I enjoyed this post from Idle Cartulary on their blog, and I feel like the vibe is kinda one that would fit here, essentially ‘there’s design preferences and having them doesn’t make you morally wrong’.
Can’t count the number of times that I’ve bumped into people who’ve been convinced that There Is One Correct Way to play, which is really funny to me. Anyway, I thought it was a neat way to say ‘people are going to want different things from different games’, which I really wholeheartedly agree with, and wish more people would talk about with their groups. I swear this is why many groups end up fighting - because they’re not clear about what they’re expecting to get out of the game or the style of the game before they start playing, and when that tension is revealed later, it causes arguments.
I don’t know if I agree with the assertion that there’s no such thing as bad design, but my disagreement is more nitpicky than anything so can probably be ignored - I’d call it bad design if your DM book says ‘this book will help the DM run games!’ and then is layed out or written in such a way as to obscure that goal. I see that as ‘game design’ as much as ‘this is the way that you make characters’ but I think that’s just a difference in term definitions more than it is a disagreement on fundamentals. Is 5e designed badly if combat takes forever? Nope, especially not if you’re one of the people who enjoys it.
Generally, there is really no point to take issue with whatever weird and silly games people are having fun with playing. But I think there is one thing where you absolutely can run games and design rules in a way that is wrong. And in my view objectively wrong. And it goes even one level deeper than the specific approaches to manipulation, incentives, and whatever you have. It’s a completely wrong assumption of what Roleplaying Games are and why people play them.
Whenever anyone pitches RPGs to new people, it’s never “your character is going to play out a story the GM has written for us”. It’s always “your character can try to do anything you can think of and the GM will make the game world react and change based on your choices”.
When people talk about “incentives” or even more polemically “manipulation”, the conversation typically seems to be about how to make the players act out the story that the GM wants to happen. Does any player ever want to play such a game? Is it me, or are the only people who have ever defended railroading GMs?
RPGs were barely 10 years old when Dragonlance came around and has been poisoning everything for the last 40 years.
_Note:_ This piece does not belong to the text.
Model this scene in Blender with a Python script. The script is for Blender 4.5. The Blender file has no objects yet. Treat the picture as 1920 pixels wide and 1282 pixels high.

The crimes of WotC and Paizo are not the rules of the games they have created. It’s the adventures that they are publishing, which give new GMs looking for any kind of reference on what an adventure should look like the completely wrong image.
RPGs are, fundamentally, all about the players making choices and dealing with the consequences of their actions. If a campaign is not run like this, it’s simply being done wrong. I don’t think there’s really much malicious intent behind all the people who are perpetuating this falsehood of GMs creating stories for the player. It’s simply that few people seem to understand what an RPG is actually supposed to be and everyone is simply parroting the established wisdom. Which is wrong.
I think that is also a matter of preference.
I mostly GM very open, player driven campaigns, but a while back I ran the Dragonlance campaign. I used 4e instead of AD&D and changed some things, but stuck to the major story beats. It was what most people would call a “railroad”. I wouldn’t say it was entirely free from player choices and consequences, but it was more about choosing what equipment to use and making tactical decisions in combat, rather than choices dictating the course of the campaign. We had fun! Unfortunately, the campaign eventually went on an indefinite hiatus, because the amount of prep work I had to do was just too much.
Now I run a Traveller campaign for the same players. It’s a sandbox, entirely different from the Dragonlance campaign. The players travel around the subsector and do whatever they want. I personally prefer this kind of campaign, because what happens in each session is a surprise to me, and it’s not as prep-intensive. But my players seem to enjoy both styles. They’re having fun in the Traveller campaign, but occasionally reminisce about the Dragonlance campaign and ask if we’re going to pick that up again someday, because they want to know “how the story would go”.
I don’t think there is anything wrong with either style of campaign, as long as everyone involved are enjoying themselves.
I think this is exactly it! The point of any game is to have fun. The details of how you achieve that don’t really matter. As long as you and your players are happy you can free roaming the sandbox or chugging along the railroad tracks, or anything in between.
I wish I could remember who pointed it out (it was in the last year or two) where in a review of the original Little Black Books for Traveller, the reviewer noticed something about what Marc Miller had written back then. “Play” in that ur-Traveller included just rolling up characters and making subsectors for one’s own entertainment, among other similar things. This was a revelation to me, as personally I don’t actually play the “A bunch of players get together and send their characters on adventures” very often. I’ve always played through creating, but had never thought of it as the same quality of thing as the dominant paradigm.
If play can be encapsulated by something that far away from what people normally think of, it makes the idea of “one true way” that’s in turn a subset of tabletop play even more ludicrous – no pun intended.